Fakat bu barışçı tabiatına rağmen, Türkiye öyle tarihi şartlardan gelmekte ve öyle bir jeopolitiğe oturmuş bulunmaktadır ki hiç şüphesiz silahı elinden en son bırakacak bir ülke durumundadır. Türkiye bu gerçeği unutmaya asla mezun değildir. Atatürk de bu sebepledir ki: “Büyük Türk ordusuna diyorum ki: Bunca uyutucu, bunca avutucu, bunca göz kamaştırıcı görünüşlere gözlerimizi aldırmaksızın silahlarımızı sıkı tutalım.” direktifini vermiştir.
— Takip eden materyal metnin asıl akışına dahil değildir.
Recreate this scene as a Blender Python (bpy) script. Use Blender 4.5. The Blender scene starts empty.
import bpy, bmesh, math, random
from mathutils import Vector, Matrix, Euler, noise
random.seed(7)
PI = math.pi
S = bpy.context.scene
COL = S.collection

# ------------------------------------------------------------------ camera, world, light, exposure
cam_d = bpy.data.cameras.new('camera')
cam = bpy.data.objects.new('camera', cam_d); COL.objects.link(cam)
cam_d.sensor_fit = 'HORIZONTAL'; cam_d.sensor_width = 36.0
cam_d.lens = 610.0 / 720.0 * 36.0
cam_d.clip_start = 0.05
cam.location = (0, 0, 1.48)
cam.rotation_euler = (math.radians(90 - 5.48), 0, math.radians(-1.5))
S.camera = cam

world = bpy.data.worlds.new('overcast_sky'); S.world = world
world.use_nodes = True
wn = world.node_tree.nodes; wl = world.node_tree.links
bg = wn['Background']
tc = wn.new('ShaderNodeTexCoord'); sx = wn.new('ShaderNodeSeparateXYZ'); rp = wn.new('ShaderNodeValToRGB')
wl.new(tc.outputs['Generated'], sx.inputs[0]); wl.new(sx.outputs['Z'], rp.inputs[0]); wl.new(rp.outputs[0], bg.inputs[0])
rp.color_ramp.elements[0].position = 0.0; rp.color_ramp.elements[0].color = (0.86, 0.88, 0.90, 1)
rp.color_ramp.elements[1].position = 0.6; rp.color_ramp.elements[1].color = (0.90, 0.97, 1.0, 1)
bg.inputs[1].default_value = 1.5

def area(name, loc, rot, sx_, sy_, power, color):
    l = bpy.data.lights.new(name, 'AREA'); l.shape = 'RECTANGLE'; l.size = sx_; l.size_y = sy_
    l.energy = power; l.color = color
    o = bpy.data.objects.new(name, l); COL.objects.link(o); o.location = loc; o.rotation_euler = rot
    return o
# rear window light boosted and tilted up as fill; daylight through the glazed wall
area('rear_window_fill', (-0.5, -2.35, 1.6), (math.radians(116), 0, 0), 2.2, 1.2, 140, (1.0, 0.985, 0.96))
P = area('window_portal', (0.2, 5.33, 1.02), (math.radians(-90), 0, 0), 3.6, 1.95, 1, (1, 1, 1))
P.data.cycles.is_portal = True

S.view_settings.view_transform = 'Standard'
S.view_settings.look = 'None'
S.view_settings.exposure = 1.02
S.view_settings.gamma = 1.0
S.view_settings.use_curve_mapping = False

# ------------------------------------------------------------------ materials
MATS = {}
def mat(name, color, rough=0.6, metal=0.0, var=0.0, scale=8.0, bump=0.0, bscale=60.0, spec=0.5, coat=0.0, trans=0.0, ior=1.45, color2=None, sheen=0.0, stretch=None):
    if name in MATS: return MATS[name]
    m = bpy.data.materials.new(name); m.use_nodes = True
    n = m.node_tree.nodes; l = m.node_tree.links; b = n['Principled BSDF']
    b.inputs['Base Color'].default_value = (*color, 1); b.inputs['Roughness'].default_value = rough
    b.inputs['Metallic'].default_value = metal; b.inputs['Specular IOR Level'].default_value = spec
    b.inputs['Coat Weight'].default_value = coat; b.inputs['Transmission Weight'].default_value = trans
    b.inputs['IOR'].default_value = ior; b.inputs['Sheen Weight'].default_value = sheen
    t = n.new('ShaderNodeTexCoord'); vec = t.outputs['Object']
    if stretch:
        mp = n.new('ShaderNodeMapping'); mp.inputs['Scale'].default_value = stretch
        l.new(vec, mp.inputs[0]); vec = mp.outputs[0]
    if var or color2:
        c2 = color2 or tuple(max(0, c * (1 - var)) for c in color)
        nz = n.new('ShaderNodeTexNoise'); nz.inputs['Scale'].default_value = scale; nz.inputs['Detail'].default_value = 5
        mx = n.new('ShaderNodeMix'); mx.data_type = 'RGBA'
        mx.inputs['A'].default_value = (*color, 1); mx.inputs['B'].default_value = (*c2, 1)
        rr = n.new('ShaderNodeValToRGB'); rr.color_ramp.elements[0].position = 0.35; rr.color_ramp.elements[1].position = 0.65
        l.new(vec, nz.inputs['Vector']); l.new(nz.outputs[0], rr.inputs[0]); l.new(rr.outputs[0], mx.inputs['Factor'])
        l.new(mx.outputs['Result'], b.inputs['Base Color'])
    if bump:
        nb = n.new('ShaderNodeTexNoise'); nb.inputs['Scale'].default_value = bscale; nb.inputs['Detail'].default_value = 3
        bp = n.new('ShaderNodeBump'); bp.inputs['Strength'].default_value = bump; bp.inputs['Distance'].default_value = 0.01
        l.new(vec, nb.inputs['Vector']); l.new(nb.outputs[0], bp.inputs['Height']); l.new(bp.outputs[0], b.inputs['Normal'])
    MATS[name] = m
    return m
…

Türk milleti ok ve çomak, kılıç ve kalkan devrinden, barut ve tüfek devrine kadar silahını kendisi yaptığı zaman daima en kuvvetli olmuştur. Milletimizin tarihin son devrindeki gerilemesi önce silahların gerilemesi olarak başlamıştır. Bu sebeple yine Atatürk'ün şu sözleri derin bir geçeceğin ifadesidir: “Biz Türkler yüz sene evveline kadar her şeyi kendi çekicimizle kendi örsümüz üzerinde vücuda getirir, kendi çarşımızda kendi elimizde satardık.  İşte bunun için büyük bir millettik.”

Türkiye bugün tekrar büyük millet olmaya, büyük devlet olmaya dünden daha fazla mecburdur. Etrafın büyüklüklerle ve büyük güçlerle dolduğu bir devirde Türkiye'nin küçük ölçüler içinde hareket eden bir cemiyet olması onun ayakaltında kalması demektir. Geleceğin büyük Türkiye’si yalnız Türkiye’nin saadet hedefi değil aynı zamanda beka çaresi, var olma şartıdır. Yarının büyük Türkiye tablosunun hiç bir unsurundan vazgeçemeyiz. Bu tabloda milli harp sanayii de yalnız fişek ve tüfeği ile değil topu ile tankı ile uçağı ile elektronik vasıtalar ile gemisi ile ve hatta atom bombası ile müstesna ve mutena yerini alacaktır. Milli Harp Sanayii seminerinde tespit edilen mühim bir gerçek de harp sanayiinin ve böyle şümullü bir harp sanayiinin Türkiye için vazgeçilmez bir dava olduğudur.

Seminerde tespit edilen başka bir gerçek de Türkiye'de harp sanayiinin kurulmasının değil geliştirilmesinin bahis konusu olduğudur. Türkiye'de sağlam bir başlangıç mevcuttur.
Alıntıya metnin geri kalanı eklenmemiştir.